*WHAT IS ASKED*.
Set down the data below without change, skipping the pictures it holds.

*GIVEN INFORMATION*.
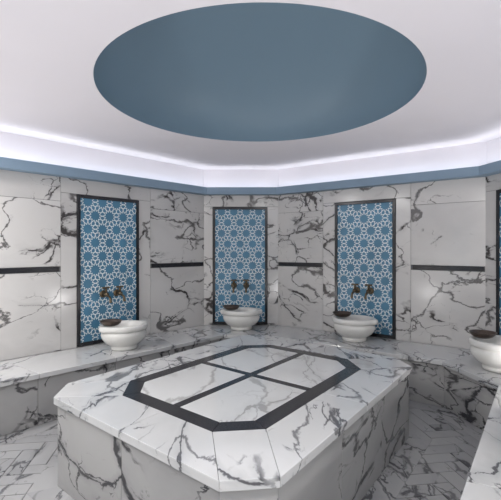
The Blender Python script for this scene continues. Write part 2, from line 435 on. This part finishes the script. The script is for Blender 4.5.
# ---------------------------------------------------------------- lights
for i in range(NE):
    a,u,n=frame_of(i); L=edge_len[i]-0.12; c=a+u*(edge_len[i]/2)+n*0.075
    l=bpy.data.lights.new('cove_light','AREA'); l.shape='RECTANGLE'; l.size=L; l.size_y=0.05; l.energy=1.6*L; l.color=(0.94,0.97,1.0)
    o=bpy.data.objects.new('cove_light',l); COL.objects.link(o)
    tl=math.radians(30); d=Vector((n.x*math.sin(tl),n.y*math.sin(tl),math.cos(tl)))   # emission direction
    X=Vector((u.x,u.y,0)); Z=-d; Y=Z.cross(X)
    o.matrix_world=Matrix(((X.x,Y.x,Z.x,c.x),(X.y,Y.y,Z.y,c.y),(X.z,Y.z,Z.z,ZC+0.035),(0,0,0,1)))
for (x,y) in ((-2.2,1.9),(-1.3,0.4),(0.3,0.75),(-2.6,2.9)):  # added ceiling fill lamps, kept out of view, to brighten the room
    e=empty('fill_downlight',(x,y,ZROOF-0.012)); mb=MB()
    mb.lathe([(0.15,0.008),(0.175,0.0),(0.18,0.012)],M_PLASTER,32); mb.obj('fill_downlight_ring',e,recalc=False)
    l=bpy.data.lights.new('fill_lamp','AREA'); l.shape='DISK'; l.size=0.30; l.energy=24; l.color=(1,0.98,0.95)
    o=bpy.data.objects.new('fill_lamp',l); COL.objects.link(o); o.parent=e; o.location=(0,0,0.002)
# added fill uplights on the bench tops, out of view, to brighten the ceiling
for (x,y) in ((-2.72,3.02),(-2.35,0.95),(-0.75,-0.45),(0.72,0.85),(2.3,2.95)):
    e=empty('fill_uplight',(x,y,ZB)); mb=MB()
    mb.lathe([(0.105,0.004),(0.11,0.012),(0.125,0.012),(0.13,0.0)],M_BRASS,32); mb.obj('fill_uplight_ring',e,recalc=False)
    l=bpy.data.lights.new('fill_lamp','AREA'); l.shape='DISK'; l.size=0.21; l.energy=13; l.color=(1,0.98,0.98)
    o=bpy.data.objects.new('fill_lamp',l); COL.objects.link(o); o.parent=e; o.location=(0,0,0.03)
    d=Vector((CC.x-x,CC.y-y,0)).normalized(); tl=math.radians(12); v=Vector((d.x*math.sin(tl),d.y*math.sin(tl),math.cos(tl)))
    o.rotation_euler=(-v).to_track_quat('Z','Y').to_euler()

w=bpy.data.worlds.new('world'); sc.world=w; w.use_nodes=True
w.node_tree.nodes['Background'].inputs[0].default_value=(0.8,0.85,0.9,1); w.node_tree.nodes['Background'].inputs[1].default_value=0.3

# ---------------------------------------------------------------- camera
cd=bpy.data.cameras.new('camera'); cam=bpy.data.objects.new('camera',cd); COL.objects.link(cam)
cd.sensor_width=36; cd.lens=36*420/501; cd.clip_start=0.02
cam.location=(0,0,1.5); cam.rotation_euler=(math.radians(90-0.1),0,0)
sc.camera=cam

*THE ANSWER*.
The Blender Python script for this scene continues. Write part 2, from line 435 on. This part finishes the script. The script is for Blender 4.5.
# ---------------------------------------------------------------- lights
for i in range(NE):
    a,u,n=frame_of(i); L=edge_len[i]-0.12; c=a+u*(edge_len[i]/2)+n*0.075
    l=bpy.data.lights.new('cove_light','AREA'); l.shape='RECTANGLE'; l.size=L; l.size_y=0.05; l.energy=1.6*L; l.color=(0.94,0.97,1.0)
    o=bpy.data.objects.new('cove_light',l); COL.objects.link(o)
    tl=math.radians(30); d=Vector((n.x*math.sin(tl),n.y*math.sin(tl),math.cos(tl)))   # emission direction
    X=Vector((u.x,u.y,0)); Z=-d; Y=Z.cross(X)
    o.matrix_world=Matrix(((X.x,Y.x,Z.x,c.x),(X.y,Y.y,Z.y,c.y),(X.z,Y.z,Z.z,ZC+0.035),(0,0,0,1)))
for (x,y) in ((-2.2,1.9),(-1.3,0.4),(0.3,0.75),(-2.6,2.9)):  # added ceiling fill lamps, kept out of view, to brighten the room
    e=empty('fill_downlight',(x,y,ZROOF-0.012)); mb=MB()
    mb.lathe([(0.15,0.008),(0.175,0.0),(0.18,0.012)],M_PLASTER,32); mb.obj('fill_downlight_ring',e,recalc=False)
    l=bpy.data.lights.new('fill_lamp','AREA'); l.shape='DISK'; l.size=0.30; l.energy=24; l.color=(1,0.98,0.95)
    o=bpy.data.objects.new('fill_lamp',l); COL.objects.link(o); o.parent=e; o.location=(0,0,0.002)
# added fill uplights on the bench tops, out of view, to brighten the ceiling
for (x,y) in ((-2.72,3.02),(-2.35,0.95),(-0.75,-0.45),(0.72,0.85),(2.3,2.95)):
    e=empty('fill_uplight',(x,y,ZB)); mb=MB()
    mb.lathe([(0.105,0.004),(0.11,0.012),(0.125,0.012),(0.13,0.0)],M_BRASS,32); mb.obj('fill_uplight_ring',e,recalc=False)
    l=bpy.data.lights.new('fill_lamp','AREA'); l.shape='DISK'; l.size=0.21; l.energy=13; l.color=(1,0.98,0.98)
    o=bpy.data.objects.new('fill_lamp',l); COL.objects.link(o); o.parent=e; o.location=(0,0,0.03)
    d=Vector((CC.x-x,CC.y-y,0)).normalized(); tl=math.radians(12); v=Vector((d.x*math.sin(tl),d.y*math.sin(tl),math.cos(tl)))
    o.rotation_euler=(-v).to_track_quat('Z','Y').to_euler()

w=bpy.data.worlds.new('world'); sc.world=w; w.use_nodes=True
w.node_tree.nodes['Background'].inputs[0].default_value=(0.8,0.85,0.9,1); w.node_tree.nodes['Background'].inputs[1].default_value=0.3

# ---------------------------------------------------------------- camera
cd=bpy.data.cameras.new('camera'); cam=bpy.data.objects.new('camera',cd); COL.objects.link(cam)
cd.sensor_width=36; cd.lens=36*420/501; cd.clip_start=0.02
cam.location=(0,0,1.5); cam.rotation_euler=(math.radians(90-0.1),0,0)
sc.camera=cam